3. Advisors do transactional business.
They think advisors are order takers and don’t add value. They rationalize they can do transactions for “free” online, so advisor involvement represents an unnecessary expense.
Reality: These investors do not understand online trading platforms are not run by nonprofit institutions performing a charitable service. There are costs. Advisors offer advice, but investors need to choose to listen.
4. Advisors don’t care.
They think of advisors as friendly croupiers in a casino. They are not emotionally invested in your success. The croupier will be just as friendly to the next person sitting down at the blackjack table when you get up.
Reality: Most advisors want a long-term relationship. If most advisors are using a financial planning fee based pricing model, they want their clients to make progress towards their goals. The want to guide them and try to keep them on track during difficult times.
5. Fear of the market.
These investors would be better described as non-investors. They experienced a severe market decline before.
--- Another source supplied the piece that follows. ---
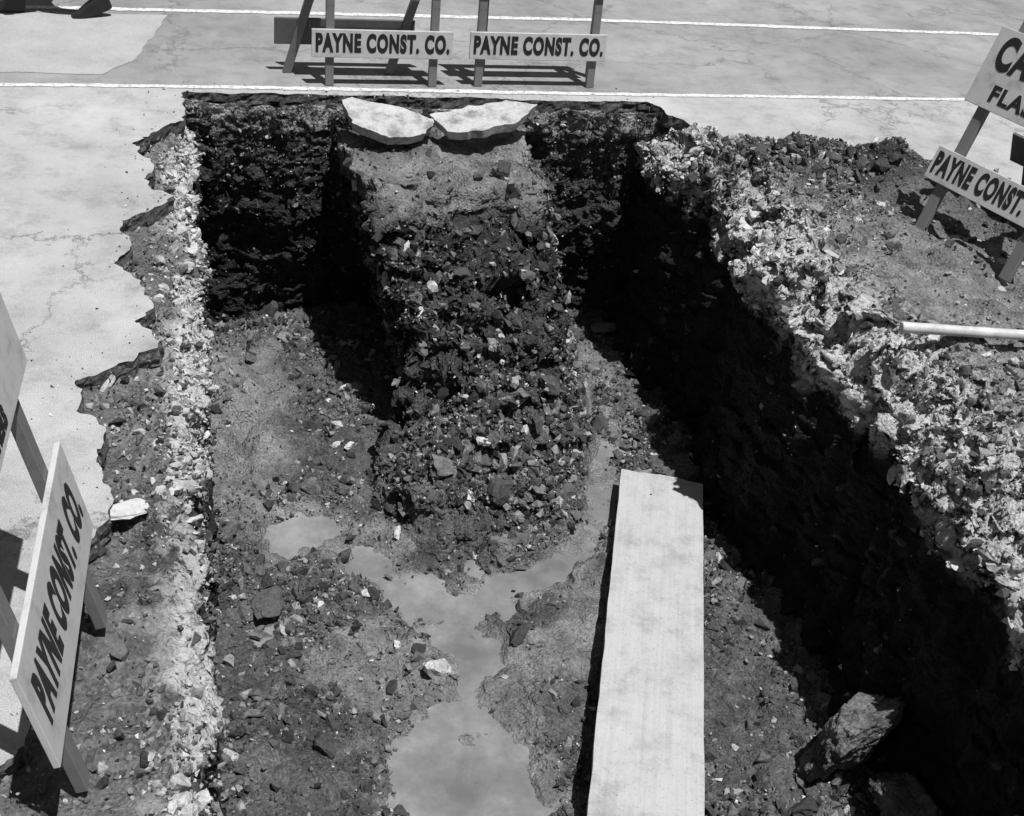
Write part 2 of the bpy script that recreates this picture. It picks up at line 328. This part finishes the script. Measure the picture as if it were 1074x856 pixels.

They were burned. They did not get back in. They want the returns the market has delivered, but do not want to put their money at risk. They feel advisors will “throw them into the market” where they will lose money.
Reality: Compliance wants every client classified within a risk profile. Investment recommendations should align. Good advisors talk to clients about when they will need “that money.” They also can help clients “stick their toe in the water” and gradually get comfortable with investing in the market.
6. Advisors aren’t fiduciaries.
Investors see lots of TV ads that usually trash one segment of the advisory market to promote themselves. They feel the broad category of “advisors” are putting their own financial interests first. The investor can represent their own interest just fine, thank you very much.
Reality: Isn’t “fiduciary” a popular word! It is probably fair to say almost everyone in the advisory business considers themselves a fiduciary. One of the ways major firms achieved this was to level out pricing through wrap fee accounts. The client makes a conscious choice to work with that firm. That choice comes with costs. Almost everything they buy from the firm comes with level pricing.
7. Fear of losing control.
They are afraid no one is driving the bus. They see the stock market can be volatile. They feel they could suffer tremendous losses if they went away for a week and the stock market tanked. They feel an advisor would simply stand by and watch.
Reality: They are correct with “stand by and watch” because the advisor would not make trades without a client’s approval. They would make extraordinary efforts to reach the client. A more practical approach is the client would be using professional money management. The managers would be buying and selling in the background. They would be “driving the bus” and the client could choose to leave that bus and take another if they wanted.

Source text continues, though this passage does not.